New Yorker Magazine's Patrick Radden Keefe gives us this week's Sunday Long Read, where in 2020 corporate espionage isn't about how good your spies are, it's how good your counter-spies are. The private investigator is just as much a tool of law enforcement and detective work as police and federal agents are, and their services are a lot more accessible for Americans in a digital world where analog criminology still matters.
One day in 2016, a Manhattan private investigator named Tyler Maroney went to doorstep a seasoned criminal. In this era of the ubiquitous smartphone, even an unscheduled call can feel like an intrusion; showing up unannounced at someone’s house can seem outright belligerent, and a bit antique. But Maroney, who is a careful student of human interaction, figured it’s easier to hang up on someone than it is to slam a door in his face. The man he was looking for, Bill Antoni (a pseudonym), had a rap sheet that included charges for assault, burglary, and attempted manslaughter. He had recently been released from prison, and Maroney consulted a proprietary database to find his new address. When Maroney arrived at Antoni’s apartment building, he found that the buzzer was on the fritz, so he waited until another tenant walked out, then slipped inside. As he was climbing the stairs, Maroney ran into a man who was walking out.
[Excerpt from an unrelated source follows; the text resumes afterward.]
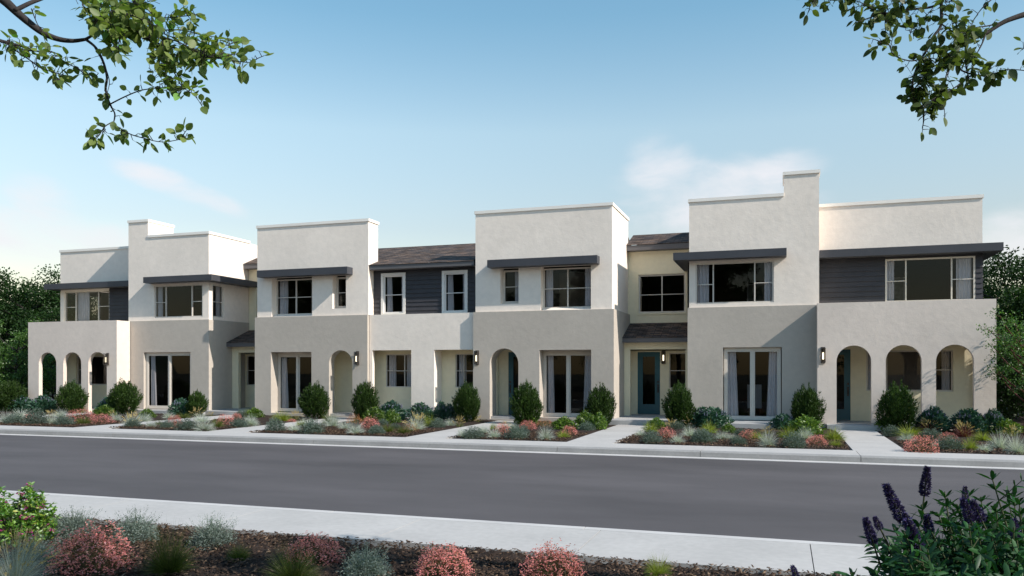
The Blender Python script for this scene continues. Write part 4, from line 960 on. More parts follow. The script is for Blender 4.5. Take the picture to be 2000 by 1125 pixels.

He had tattooed arms and wore a gold chain around his neck.
“Mr. Antoni?” Maroney said.
In such encounters, some investigators adopt what is known as a “pretext,” telling a fib about the purpose of their visit, or assuming a fake identity. Occasionally, the ruse is more elaborate, involving a fictitious business, with phony business cards, e-mail addresses, and social-media accounts. But Maroney takes a dim view of such subterfuge. “I’m a private detective,” he said to Antoni. “I’m here to ask for your help on a case.”
He had rehearsed this overture, hoping to make Antoni feel enlisted, rather than antagonized. “My client is a man who spent more than ten years in prison for a crime he did not commit,” Maroney said. “He was a victim of police misconduct, and you may have information that can help.”
Antoni had a sideline as a police informant, and, two decades earlier, he had offered sworn testimony to help convict Maroney’s client of murder. Now the man was suing city authorities, and his attorneys hired Maroney, who runs a detective agency called QRI, to find the jailhouse snitch and see if he might recant.
Antoni invited his visitor in. A good sign. Prior to becoming a private investigator, Maroney had worked as a journalist, and he had an eye for detail. Surveying the apartment, he noticed moldings blurred by layers of accumulated paint, a CCTV camera, and, on a table, a holstered Glock. One wall was decorated with a homemade collage of J.F.K. memorabilia: photos of Jackie Kennedy, Hyannis Port, the grassy knoll. Unprompted, Antoni declared, “Kennedy was the last great American.” And, when he said that, Maroney knew: this guy was going to talk.
People talk to a detective for different reasons. Sometimes they want absolution, or credit, or justice. Sometimes they’re lonely, seduced by a sympathetic ear. Antoni revealed that he had been induced to supply fraudulent testimony in the case by crooked cops who offered him a break on his prison sentence. Maroney’s client ended up receiving nearly ten million dollars in a settlement. A third of that went to the lawyers. Maroney’s firm got seventy-five thousand dollars.
More than thirty thousand private investigators now work in the United States, Maroney reports in his new book, “The Modern Detective: How Corporate Intelligence Is Reshaping the World” (Riverhead). They engage in a dizzying variety of low-profile intrigue: tracking missing people, tailing cheating spouses, recovering looted assets, vetting job applicants and multibillion-dollar deals, spying on one corporation at the behest of another, ferreting out investment strategies for hedge funds, compiling opposition research. Contemporary private eyes, Maroney explains, are often “refugees from other industries,” including law enforcement, journalism, accounting, and academia. One hallmark of the business is discretion—like spy agencies, private eyes must often keep their greatest triumphs secret—so it is notable that Maroney would write a book like this. In a disclaimer, he says that he has had to change names and alter some details, presumably to protect client confidentiality. But “The Modern Detective” is not an exposé. It is part memoir, part how-to guide, a celebration of the analytical and interpersonal intelligence that makes a great investigator. When Maroney showed up for work at the giant detective firm Kroll, back in 2005, he e-mailed an executive to ask where that executive’s office was, hoping to introduce himself.“You’re an investigator now,” the man replied. “Find me.”
Private investigators are the information warfare side of the private mercenary company mentality that corporations, the very rich, and even regular Americans can access. No matter how complex technology gets, old-fashioned detective work, psychology, and information gathering never goes out of style. And these days, the PI's world is the Wild West of intel work.
As Tom Clancy once wrote, news organizations are the real intelligence agencies of our era.
And like everything else in 2020, it's become decentralized gig economy work.